__EXERCISE AIM__
Set down exactly the lines of the listing below, please, beginning with the first and ending with the line that holds "SC.camera = cam".

__DATA BLOCK__

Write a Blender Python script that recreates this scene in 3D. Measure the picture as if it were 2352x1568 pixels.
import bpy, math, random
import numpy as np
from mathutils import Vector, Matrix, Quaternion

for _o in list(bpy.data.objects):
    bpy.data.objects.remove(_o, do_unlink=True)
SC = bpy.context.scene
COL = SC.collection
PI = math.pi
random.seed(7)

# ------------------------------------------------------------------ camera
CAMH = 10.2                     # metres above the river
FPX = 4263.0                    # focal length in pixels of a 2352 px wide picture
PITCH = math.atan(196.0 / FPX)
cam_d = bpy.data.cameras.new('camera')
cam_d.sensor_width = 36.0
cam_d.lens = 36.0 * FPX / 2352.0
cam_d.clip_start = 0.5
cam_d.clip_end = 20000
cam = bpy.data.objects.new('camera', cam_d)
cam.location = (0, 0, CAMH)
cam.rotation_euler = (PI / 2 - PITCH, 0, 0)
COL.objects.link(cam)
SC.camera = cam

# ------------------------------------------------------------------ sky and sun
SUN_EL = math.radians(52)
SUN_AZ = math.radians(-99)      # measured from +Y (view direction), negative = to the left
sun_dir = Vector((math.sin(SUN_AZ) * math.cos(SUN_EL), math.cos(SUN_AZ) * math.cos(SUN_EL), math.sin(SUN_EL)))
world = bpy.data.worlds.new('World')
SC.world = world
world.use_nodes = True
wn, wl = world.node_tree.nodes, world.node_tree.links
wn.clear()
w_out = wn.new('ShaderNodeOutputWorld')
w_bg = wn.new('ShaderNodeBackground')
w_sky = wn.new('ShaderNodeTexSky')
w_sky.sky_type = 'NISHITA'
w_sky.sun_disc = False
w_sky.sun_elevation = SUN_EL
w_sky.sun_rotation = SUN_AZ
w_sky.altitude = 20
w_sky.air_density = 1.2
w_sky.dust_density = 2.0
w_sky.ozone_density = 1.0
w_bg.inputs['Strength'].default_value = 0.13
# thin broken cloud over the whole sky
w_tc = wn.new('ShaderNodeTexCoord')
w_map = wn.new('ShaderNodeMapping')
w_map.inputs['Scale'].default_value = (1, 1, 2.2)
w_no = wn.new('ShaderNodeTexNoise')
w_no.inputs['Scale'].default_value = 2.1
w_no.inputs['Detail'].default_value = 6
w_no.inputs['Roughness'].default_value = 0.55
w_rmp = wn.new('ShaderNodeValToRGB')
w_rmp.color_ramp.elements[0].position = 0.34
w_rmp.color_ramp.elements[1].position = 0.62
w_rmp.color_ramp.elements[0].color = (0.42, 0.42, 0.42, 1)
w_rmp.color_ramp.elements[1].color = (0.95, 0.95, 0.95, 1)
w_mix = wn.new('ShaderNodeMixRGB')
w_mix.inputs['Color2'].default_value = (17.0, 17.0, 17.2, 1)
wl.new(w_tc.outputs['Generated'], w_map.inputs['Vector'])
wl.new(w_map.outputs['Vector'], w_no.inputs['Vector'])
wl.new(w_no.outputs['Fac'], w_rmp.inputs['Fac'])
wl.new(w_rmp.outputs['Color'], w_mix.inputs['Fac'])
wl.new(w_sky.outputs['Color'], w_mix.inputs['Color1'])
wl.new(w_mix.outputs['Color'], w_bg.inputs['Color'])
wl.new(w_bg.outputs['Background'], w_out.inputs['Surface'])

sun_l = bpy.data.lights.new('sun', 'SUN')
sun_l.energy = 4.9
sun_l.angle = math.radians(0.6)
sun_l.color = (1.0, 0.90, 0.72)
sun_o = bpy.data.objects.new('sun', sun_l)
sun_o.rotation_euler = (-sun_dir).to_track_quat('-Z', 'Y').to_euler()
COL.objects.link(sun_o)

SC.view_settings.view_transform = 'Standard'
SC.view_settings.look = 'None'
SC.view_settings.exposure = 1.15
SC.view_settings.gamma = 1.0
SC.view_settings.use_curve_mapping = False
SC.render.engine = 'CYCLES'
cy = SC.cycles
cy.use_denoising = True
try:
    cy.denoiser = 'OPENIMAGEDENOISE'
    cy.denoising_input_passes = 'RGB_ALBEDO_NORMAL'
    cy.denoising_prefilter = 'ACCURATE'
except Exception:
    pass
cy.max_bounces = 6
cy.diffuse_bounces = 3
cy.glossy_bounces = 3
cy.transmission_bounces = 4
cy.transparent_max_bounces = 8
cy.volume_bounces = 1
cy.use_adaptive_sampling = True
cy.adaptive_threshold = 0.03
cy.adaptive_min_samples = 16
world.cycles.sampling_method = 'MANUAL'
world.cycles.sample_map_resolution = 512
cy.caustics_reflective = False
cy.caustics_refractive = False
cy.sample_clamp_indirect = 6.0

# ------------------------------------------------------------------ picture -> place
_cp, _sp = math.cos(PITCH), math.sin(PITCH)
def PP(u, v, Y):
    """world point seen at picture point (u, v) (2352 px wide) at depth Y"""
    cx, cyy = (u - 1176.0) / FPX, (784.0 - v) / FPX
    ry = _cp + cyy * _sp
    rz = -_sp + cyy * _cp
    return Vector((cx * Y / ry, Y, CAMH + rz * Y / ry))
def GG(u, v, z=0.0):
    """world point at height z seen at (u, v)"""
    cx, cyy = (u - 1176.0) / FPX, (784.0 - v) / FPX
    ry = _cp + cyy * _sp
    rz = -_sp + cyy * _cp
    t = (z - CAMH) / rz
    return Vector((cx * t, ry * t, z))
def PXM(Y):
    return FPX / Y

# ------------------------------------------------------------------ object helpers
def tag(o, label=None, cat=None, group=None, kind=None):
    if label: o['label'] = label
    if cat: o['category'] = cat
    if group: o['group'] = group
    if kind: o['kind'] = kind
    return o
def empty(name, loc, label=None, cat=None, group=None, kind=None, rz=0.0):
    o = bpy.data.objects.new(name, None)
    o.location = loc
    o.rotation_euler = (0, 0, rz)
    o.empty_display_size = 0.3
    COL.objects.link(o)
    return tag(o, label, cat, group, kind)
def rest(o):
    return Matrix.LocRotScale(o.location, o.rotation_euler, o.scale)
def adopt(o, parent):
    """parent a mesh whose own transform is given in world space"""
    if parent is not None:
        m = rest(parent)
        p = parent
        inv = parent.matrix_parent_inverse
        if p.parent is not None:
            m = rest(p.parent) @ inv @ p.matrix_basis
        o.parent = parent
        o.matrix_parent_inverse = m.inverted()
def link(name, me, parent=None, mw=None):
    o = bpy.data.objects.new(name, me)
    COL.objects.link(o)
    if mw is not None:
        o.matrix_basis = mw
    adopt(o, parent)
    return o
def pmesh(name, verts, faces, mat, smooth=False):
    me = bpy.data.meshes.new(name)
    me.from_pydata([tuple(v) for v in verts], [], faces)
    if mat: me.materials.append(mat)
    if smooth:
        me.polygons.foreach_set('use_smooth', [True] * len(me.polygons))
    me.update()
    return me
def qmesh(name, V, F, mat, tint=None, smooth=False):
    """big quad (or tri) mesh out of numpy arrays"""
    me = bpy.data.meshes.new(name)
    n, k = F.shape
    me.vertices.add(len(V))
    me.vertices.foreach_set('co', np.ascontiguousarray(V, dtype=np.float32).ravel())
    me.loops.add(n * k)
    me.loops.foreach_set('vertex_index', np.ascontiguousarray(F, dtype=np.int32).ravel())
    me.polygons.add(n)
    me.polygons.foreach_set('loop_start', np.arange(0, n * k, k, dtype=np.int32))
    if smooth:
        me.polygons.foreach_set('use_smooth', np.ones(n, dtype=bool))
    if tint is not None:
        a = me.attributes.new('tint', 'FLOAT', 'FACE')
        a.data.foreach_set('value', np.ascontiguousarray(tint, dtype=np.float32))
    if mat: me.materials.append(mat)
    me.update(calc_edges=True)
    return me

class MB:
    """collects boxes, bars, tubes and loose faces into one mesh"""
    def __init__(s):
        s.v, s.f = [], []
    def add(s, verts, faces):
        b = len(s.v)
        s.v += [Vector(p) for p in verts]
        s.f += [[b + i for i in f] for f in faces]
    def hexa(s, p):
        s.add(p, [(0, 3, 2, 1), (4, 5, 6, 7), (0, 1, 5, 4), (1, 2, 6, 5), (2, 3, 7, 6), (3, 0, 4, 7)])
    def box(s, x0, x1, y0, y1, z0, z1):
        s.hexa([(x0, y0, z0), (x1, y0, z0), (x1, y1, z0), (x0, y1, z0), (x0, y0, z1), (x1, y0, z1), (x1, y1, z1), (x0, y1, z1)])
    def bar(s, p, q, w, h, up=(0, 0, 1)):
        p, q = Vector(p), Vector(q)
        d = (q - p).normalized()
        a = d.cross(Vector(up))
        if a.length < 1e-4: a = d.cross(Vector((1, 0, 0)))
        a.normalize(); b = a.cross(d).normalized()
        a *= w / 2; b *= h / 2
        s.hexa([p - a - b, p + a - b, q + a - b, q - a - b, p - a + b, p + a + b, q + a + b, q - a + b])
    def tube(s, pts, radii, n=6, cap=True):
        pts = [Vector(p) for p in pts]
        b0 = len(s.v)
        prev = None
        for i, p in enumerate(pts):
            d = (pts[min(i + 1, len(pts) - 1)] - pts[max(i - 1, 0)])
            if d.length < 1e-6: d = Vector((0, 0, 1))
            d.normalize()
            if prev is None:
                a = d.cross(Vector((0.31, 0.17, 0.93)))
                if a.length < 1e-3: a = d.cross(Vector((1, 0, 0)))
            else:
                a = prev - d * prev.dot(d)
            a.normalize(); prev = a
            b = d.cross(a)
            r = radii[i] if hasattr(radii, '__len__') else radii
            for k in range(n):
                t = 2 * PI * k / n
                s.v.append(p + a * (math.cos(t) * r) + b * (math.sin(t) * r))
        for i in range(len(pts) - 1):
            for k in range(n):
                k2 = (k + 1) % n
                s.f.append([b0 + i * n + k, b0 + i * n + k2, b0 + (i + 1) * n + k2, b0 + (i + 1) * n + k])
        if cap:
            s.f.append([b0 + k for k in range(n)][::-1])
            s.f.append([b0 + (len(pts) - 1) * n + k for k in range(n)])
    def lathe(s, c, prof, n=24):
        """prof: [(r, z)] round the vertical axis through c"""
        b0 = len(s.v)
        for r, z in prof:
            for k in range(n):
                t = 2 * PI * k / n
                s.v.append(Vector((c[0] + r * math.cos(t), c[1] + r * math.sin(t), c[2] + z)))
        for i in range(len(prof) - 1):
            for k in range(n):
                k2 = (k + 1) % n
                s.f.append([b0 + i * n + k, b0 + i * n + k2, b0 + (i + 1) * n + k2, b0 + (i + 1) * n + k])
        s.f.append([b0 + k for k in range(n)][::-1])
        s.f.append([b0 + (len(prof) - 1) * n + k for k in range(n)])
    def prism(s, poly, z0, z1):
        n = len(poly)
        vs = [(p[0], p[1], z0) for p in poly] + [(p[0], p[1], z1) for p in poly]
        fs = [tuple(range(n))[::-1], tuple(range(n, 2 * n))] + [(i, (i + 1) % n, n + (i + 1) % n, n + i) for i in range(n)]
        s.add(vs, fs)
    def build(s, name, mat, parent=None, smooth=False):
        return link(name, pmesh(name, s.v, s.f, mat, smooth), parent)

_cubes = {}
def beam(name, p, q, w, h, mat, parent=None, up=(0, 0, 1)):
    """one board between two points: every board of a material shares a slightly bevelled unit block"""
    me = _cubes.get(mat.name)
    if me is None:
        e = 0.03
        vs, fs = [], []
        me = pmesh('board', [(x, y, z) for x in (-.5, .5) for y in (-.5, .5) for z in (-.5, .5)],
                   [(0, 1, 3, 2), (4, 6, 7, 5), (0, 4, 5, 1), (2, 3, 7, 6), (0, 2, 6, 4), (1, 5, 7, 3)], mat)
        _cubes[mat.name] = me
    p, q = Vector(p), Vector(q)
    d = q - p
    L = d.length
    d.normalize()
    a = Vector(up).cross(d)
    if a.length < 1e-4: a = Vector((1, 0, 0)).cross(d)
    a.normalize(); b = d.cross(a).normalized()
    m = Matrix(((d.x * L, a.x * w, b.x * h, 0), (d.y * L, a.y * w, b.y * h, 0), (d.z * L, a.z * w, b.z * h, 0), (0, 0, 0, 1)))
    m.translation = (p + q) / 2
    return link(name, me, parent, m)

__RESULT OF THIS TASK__
Write a Blender Python script that recreates this scene in 3D. Measure the picture as if it were 2352x1568 pixels.
import bpy, math, random
import numpy as np
from mathutils import Vector, Matrix, Quaternion

for _o in list(bpy.data.objects):
    bpy.data.objects.remove(_o, do_unlink=True)
SC = bpy.context.scene
COL = SC.collection
PI = math.pi
random.seed(7)

# ------------------------------------------------------------------ camera
CAMH = 10.2                     # metres above the river
FPX = 4263.0                    # focal length in pixels of a 2352 px wide picture
PITCH = math.atan(196.0 / FPX)
cam_d = bpy.data.cameras.new('camera')
cam_d.sensor_width = 36.0
cam_d.lens = 36.0 * FPX / 2352.0
cam_d.clip_start = 0.5
cam_d.clip_end = 20000
cam = bpy.data.objects.new('camera', cam_d)
cam.location = (0, 0, CAMH)
cam.rotation_euler = (PI / 2 - PITCH, 0, 0)
COL.objects.link(cam)
SC.camera = cam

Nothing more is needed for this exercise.